To analyze a system of blocks connected by strings and determine the acceleration of each block and the tension in the strings, we can apply Newton's second law of motion. This law states that the force acting on an object is equal to the mass of that object multiplied by its acceleration (F = ma). Let's break down the problem step by step.

Understanding the System

First, we need to visualize the system. Imagine a setup where multiple blocks are connected by strings, possibly hanging vertically or arranged on a frictionless surface.
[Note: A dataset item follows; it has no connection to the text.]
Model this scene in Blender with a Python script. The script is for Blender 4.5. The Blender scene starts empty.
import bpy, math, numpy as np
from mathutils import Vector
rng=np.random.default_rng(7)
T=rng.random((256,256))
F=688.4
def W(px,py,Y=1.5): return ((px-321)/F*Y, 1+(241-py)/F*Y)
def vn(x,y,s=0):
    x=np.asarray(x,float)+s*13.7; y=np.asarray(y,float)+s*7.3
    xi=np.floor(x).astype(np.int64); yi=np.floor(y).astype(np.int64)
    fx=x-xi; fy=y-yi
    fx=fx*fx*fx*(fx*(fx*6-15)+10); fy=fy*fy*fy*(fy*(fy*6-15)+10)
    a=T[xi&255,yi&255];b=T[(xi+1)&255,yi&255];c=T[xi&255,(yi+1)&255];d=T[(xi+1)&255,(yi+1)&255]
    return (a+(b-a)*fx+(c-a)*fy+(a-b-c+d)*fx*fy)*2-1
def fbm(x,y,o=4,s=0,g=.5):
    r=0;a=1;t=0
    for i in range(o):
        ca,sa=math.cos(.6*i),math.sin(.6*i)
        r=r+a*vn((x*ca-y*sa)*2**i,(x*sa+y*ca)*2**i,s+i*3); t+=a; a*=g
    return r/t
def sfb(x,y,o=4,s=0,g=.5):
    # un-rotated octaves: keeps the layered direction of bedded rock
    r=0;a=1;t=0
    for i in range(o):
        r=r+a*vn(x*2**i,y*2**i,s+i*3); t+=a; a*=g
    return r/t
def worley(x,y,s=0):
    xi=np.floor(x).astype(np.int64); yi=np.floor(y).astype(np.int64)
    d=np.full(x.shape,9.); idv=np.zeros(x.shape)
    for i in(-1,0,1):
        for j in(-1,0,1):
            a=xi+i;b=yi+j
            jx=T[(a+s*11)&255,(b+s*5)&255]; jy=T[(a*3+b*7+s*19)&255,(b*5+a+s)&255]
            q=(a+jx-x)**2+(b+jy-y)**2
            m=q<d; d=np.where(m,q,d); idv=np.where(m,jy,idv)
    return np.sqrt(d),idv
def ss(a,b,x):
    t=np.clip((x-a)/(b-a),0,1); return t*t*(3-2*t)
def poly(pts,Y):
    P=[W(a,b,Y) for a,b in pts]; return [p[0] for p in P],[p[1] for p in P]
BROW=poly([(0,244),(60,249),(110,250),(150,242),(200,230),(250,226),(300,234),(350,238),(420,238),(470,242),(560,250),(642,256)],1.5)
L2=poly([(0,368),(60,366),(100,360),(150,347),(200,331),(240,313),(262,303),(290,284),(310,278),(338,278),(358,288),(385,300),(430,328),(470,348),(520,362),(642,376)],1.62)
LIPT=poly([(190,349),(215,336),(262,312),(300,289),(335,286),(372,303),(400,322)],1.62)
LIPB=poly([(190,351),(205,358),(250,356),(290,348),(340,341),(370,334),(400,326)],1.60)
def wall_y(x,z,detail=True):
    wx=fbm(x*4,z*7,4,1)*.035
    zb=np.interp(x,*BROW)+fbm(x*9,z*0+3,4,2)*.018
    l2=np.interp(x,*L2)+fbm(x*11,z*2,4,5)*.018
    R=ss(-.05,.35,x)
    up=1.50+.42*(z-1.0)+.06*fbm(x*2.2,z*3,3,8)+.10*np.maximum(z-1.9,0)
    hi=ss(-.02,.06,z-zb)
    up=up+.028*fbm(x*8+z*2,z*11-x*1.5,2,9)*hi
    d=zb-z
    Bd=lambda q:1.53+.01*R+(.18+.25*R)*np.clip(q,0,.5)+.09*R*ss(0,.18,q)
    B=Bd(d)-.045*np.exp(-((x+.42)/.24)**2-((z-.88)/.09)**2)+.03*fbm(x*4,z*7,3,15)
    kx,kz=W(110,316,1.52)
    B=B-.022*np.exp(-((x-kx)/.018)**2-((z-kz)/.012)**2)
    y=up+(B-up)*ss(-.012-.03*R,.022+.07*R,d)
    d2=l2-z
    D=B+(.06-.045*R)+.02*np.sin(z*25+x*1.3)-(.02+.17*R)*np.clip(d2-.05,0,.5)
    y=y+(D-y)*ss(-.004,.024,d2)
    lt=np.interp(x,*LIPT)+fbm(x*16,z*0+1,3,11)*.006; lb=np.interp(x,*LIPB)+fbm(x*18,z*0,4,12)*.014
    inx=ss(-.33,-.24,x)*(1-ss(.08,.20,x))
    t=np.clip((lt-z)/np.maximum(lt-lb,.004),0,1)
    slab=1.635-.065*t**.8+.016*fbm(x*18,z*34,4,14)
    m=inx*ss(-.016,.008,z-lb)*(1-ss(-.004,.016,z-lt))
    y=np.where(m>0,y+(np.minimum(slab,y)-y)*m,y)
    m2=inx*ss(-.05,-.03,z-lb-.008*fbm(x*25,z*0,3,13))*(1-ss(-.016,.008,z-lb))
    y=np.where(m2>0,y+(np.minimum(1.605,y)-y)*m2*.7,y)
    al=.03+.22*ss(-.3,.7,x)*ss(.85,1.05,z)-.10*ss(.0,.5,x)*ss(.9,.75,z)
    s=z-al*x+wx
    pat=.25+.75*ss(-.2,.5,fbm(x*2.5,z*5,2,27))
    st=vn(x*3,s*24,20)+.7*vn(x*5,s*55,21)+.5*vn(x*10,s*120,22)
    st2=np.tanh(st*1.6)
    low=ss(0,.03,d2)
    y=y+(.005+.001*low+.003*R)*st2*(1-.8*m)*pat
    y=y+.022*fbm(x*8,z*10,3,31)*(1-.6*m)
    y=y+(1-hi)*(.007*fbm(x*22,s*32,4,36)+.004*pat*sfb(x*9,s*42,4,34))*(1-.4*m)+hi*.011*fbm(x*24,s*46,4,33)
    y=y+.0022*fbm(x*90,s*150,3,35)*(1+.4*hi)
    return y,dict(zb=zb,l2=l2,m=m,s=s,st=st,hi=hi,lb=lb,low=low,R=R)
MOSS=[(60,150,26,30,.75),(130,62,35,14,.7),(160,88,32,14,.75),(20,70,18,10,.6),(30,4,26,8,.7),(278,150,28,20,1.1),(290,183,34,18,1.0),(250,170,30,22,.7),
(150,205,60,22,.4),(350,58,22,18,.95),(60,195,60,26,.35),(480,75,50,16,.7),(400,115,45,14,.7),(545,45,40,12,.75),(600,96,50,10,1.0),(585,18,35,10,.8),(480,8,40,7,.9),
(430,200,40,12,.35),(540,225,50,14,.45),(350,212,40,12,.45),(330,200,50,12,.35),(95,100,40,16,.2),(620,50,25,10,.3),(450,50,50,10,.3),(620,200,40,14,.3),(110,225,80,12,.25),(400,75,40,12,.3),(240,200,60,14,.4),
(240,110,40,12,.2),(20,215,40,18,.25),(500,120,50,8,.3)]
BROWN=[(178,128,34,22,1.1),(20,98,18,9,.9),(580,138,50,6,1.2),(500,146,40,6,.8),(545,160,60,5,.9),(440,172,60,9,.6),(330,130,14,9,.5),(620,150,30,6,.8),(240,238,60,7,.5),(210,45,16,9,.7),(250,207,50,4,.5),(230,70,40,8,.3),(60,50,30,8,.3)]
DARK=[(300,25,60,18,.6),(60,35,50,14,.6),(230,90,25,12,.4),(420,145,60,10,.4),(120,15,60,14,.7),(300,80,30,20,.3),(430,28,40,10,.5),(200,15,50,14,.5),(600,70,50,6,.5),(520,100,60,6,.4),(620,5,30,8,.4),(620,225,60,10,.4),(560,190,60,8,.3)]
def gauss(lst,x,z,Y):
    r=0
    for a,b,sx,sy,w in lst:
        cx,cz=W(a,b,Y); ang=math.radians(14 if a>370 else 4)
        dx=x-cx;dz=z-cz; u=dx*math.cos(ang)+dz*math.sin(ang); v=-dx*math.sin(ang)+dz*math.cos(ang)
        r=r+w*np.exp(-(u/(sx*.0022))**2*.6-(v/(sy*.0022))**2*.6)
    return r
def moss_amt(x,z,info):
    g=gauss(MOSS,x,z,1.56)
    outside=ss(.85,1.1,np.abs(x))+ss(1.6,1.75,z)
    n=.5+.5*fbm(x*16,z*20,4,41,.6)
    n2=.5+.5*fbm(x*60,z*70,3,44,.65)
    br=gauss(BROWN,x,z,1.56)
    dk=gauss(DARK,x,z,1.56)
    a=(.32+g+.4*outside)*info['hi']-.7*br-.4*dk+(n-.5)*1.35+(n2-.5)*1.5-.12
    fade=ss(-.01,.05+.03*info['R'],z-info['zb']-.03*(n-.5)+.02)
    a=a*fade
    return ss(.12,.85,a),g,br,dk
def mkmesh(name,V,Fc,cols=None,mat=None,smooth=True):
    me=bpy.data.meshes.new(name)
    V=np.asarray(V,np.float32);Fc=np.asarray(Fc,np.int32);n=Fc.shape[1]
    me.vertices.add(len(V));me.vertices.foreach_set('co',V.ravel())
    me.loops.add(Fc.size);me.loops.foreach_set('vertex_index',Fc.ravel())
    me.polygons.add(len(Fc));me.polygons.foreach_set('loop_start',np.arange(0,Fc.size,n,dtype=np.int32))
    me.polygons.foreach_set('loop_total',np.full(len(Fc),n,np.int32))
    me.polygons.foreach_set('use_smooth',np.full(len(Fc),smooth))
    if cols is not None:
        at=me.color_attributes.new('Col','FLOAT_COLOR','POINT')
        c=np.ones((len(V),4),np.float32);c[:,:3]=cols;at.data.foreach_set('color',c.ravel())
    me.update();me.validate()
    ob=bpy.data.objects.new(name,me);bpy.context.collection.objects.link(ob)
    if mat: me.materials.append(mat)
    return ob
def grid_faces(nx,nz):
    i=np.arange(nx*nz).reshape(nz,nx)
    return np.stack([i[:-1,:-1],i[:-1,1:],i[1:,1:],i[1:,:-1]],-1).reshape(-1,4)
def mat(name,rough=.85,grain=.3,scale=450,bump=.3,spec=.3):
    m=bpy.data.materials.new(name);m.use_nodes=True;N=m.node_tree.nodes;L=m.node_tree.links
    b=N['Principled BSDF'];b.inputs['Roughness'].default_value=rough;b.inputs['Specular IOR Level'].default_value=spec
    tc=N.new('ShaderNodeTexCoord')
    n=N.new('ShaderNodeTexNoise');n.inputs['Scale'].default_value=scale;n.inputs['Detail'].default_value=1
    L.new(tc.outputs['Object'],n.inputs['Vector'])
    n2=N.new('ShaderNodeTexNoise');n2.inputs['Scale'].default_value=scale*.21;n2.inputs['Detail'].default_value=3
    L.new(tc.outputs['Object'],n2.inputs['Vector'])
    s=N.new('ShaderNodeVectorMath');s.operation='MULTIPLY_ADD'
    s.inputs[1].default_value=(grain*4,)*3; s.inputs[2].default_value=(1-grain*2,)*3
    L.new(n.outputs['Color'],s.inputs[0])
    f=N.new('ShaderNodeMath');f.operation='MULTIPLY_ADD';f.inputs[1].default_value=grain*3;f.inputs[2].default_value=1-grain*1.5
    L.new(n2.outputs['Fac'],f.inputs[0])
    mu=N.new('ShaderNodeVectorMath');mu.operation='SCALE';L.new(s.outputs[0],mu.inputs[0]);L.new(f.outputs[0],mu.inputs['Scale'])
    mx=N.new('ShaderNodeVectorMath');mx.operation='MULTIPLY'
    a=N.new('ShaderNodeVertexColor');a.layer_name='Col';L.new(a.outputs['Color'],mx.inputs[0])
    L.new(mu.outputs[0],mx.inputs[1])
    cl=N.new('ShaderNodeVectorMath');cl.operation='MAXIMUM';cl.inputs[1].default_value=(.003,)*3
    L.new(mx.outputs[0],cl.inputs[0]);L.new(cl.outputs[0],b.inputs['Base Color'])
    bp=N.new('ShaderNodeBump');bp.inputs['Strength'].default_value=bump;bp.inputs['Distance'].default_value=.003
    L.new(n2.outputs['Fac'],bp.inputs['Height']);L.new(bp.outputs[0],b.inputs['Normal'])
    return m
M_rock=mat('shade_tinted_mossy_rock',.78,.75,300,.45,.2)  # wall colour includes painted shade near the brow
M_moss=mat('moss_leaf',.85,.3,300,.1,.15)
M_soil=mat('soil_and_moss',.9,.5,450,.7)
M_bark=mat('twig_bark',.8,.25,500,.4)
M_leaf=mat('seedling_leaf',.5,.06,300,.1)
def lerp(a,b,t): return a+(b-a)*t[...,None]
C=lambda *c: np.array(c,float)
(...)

Each block will have its own mass, and the forces acting on them will include gravitational force and tension from the strings.

Identifying Forces

For each block, we need to identify the forces acting on it:

  • Weight (W)
  • Tension (T): This is the force exerted by the string on the block. The direction of tension will depend on how the blocks are arranged.

Setting Up Equations

Next, we can set up equations based on Newton's second law for each block. For example, if we have two blocks, Block A and Block B, where Block A is hanging and Block B is on a surface, we can write:

  • For Block A (hanging): mg - T = ma
  • For Block B (on the surface): T = ma

Here, 'm' is the mass of the respective block, 'a' is the acceleration of the system, and 'T' is the tension in the string connecting the two blocks.

Solving the Equations

Now, we can solve these equations simultaneously. Let's assume Block A has a mass of m₁ and Block B has a mass of m₂. The equations become:

  • For Block A: m₁g - T = m₁a
  • For Block B: T = m₂a

Substituting the second equation into the first gives us:

m₁g - m₂a = m₁a

Rearranging this leads to:

m₁g = m₁a + m₂a

Factoring out 'a' gives:

m₁g = a(m₁ + m₂)

From this, we can solve for acceleration:

a = (m₁g) / (m₁ + m₂)

Finding Tension

Once we have the acceleration, we can substitute it back into one of our original equations to find the tension. Using the equation for Block B:

T = m₂a

Substituting the value of 'a' we just found will give us the tension in the string.

Example Calculation

Let’s say Block A has a mass of 5 kg and Block B has a mass of 3 kg. The acceleration due to gravity is 9.81 m/s². Plugging these values into our acceleration formula:

a = (5 kg * 9.81 m/s²) / (5 kg + 3 kg) = 61.05 / 8 = 7.63 m/s²

Now, substituting 'a' back to find tension:

T = 3 kg * 7.63 m/s² = 22.89 N

Summary of Results

In this example, the acceleration of the system is approximately 7.63 m/s², and the tension in the string connecting the blocks is about 22.89 N. By following these logical steps and applying Newton's laws, you can analyze similar systems effectively.